Work to do
Give the number of lines below that contain "part", with no other output.

Material provided
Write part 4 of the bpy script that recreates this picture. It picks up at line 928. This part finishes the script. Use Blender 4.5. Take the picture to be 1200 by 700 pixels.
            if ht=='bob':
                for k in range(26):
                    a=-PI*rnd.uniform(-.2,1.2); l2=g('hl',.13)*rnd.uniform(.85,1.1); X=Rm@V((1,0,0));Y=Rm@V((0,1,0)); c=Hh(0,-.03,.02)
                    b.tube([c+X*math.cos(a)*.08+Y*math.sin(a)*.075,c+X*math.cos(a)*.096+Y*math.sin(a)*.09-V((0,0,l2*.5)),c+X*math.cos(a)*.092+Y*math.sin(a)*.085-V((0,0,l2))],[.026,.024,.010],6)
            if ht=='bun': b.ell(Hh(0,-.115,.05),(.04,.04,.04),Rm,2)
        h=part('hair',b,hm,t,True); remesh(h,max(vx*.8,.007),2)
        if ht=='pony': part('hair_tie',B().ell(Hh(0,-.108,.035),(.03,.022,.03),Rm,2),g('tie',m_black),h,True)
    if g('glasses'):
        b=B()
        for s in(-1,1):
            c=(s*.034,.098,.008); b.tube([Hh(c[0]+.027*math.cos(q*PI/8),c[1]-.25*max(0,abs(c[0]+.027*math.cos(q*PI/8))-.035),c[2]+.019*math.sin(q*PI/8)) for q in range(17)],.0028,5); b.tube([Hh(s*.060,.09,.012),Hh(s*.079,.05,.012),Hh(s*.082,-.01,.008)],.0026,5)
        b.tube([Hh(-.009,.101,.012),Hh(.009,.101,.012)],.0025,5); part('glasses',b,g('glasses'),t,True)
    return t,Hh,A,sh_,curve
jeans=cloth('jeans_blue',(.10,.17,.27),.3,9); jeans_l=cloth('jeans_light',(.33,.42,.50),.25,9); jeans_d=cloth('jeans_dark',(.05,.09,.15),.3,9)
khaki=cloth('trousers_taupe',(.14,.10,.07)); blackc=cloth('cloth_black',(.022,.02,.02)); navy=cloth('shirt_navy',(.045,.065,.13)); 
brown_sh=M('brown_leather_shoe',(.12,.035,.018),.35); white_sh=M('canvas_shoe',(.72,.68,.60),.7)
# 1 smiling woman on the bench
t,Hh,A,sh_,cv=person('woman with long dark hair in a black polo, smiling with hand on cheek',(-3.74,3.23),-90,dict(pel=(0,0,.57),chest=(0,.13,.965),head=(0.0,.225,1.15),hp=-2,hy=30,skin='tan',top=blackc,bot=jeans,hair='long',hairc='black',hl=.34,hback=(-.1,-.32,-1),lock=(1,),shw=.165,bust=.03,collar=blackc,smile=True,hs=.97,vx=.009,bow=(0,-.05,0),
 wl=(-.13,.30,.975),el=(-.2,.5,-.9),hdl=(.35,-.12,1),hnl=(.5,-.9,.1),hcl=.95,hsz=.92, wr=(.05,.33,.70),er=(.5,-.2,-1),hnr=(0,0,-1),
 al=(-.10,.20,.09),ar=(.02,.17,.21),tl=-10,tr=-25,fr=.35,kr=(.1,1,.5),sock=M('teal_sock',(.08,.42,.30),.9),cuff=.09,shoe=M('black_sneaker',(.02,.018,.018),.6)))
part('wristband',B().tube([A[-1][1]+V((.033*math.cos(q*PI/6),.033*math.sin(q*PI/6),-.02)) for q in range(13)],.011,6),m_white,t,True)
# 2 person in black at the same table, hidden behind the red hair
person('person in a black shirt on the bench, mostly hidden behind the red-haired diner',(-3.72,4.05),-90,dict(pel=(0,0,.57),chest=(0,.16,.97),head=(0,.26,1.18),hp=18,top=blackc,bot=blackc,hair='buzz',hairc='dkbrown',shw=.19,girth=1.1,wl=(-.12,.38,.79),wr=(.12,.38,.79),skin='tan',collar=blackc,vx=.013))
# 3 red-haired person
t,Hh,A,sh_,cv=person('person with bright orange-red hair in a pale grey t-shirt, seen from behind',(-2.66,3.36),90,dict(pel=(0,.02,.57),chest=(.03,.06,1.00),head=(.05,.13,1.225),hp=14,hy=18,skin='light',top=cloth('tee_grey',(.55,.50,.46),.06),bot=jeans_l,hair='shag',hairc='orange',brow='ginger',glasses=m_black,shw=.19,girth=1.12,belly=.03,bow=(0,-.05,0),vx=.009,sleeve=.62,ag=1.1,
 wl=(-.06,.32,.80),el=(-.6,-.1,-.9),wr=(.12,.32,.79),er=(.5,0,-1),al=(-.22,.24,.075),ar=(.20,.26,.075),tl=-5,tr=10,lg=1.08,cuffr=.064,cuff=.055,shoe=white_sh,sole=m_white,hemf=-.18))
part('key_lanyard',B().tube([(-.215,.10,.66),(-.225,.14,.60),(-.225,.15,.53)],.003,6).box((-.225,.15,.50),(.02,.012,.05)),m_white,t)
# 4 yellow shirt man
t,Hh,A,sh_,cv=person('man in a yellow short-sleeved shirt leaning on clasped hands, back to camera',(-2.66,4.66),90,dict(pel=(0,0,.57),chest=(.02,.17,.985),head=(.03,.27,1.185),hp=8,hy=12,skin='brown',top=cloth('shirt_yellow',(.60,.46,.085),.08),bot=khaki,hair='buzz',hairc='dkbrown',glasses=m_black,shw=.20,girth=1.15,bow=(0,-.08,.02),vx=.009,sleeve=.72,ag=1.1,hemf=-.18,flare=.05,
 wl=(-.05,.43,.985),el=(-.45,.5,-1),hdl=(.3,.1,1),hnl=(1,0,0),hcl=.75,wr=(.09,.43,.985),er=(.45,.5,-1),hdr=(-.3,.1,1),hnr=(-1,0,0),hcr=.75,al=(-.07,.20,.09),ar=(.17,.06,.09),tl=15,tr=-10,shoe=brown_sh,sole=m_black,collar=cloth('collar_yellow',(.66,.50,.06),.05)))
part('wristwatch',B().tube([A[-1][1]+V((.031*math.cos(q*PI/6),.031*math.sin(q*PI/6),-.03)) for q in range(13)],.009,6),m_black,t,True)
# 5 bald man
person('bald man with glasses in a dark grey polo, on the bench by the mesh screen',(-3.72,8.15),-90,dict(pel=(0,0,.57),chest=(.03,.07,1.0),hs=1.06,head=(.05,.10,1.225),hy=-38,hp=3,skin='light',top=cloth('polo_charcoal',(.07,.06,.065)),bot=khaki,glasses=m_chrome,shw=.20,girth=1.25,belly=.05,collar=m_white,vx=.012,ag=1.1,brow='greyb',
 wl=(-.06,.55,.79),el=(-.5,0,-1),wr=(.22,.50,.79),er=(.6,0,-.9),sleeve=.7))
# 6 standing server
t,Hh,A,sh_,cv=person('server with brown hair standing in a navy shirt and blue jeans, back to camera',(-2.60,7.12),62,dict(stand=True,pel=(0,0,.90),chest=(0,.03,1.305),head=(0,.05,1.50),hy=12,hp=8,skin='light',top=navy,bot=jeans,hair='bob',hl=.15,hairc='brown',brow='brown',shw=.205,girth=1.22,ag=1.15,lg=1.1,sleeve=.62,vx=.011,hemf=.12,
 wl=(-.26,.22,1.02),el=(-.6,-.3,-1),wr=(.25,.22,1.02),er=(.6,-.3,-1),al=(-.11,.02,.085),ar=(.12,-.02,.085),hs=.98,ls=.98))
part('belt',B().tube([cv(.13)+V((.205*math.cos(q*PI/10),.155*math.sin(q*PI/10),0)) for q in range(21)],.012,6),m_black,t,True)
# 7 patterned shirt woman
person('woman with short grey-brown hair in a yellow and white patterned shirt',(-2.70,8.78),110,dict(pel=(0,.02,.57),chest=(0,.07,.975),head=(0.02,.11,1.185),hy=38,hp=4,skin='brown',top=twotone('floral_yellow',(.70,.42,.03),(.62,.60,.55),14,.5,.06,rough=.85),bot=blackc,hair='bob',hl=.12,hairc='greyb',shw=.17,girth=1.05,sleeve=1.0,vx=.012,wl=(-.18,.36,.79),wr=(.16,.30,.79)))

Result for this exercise
8